I tried writing $\left(\int^1_0{f(x)^n}\right)^{1/n}=\left(f(x)^{n+1}/(n+1)\right)^{1/n}$. But I don't know what to do next.
Assume $f$ is nonnegative.
Let $M:=\sup_{x \in [0,1]} f(x)$. Then notice that for every $n$, we have that $$\bigg(\int_0^1 f(x)^ndx\bigg)^{\frac{1}{n}} \leq \bigg(\int_0^1 M^n dx\bigg)^{\frac{1}{n}} = M$$ Therefore $\limsup_{n \to \infty} \big(\int_0^1 f(x)^ndx\big)^{\frac{1}{n}} \leq M$.
On the other hand, let $\alpha$ be any nonnegative real number strictly less than $M$. Then $f(x_0)=M$ for some $x_0$ in $[0,1]$ by continuity of $f$ hence, again by continuity of $f$, we can find an interval $(c,d) \subset [0,1]$ such that $f(x)> \alpha$ for all $x \in (c,d)$. Then for every $n$, we have that $$ \bigg(\int_0^1 f(x)^ndx\bigg)^{\frac{1}{n}} \geq \bigg(\int_c^d f(x)^ndx\bigg)^{\frac{1}{n}} > \bigg(\int_c^d \alpha^n dx\bigg)^{\frac{1}{n}}= \alpha \; (d-c)^{\frac{1}{n}} $$ Taking limits, we get that $\liminf_{n \to \infty} \big(\int_0^1 f(x)^ndx\big)^{\frac{1}{n}} \geq \lim_{n \to \infty} \alpha \; (d-c)^{\frac{1}{n}} = \alpha$
Since $\alpha$ was an arbitrary real number which was strictly less than $M$, the above calculation implies that $\liminf_{n \to \infty} \big(\int_0^1 f(x)^ndx\big)^{\frac{1}{n}} \geq M$.

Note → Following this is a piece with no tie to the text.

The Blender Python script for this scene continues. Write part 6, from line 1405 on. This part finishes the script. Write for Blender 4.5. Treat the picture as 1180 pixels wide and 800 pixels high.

We showed that $$M \leq \liminf_{n \to \infty} \bigg(\int_0^1 f(x)^ndx\bigg)^{\frac{1}{n}} \leq \limsup_{n \to \infty} \bigg(\int_0^1 f(x)^ndx\bigg)^{\frac{1}{n}} \leq M$$ which implies that $\lim_{n \to \infty} \big(\int_0^1 f(x)^ndx\big)^{\frac{1}{n}} =M$.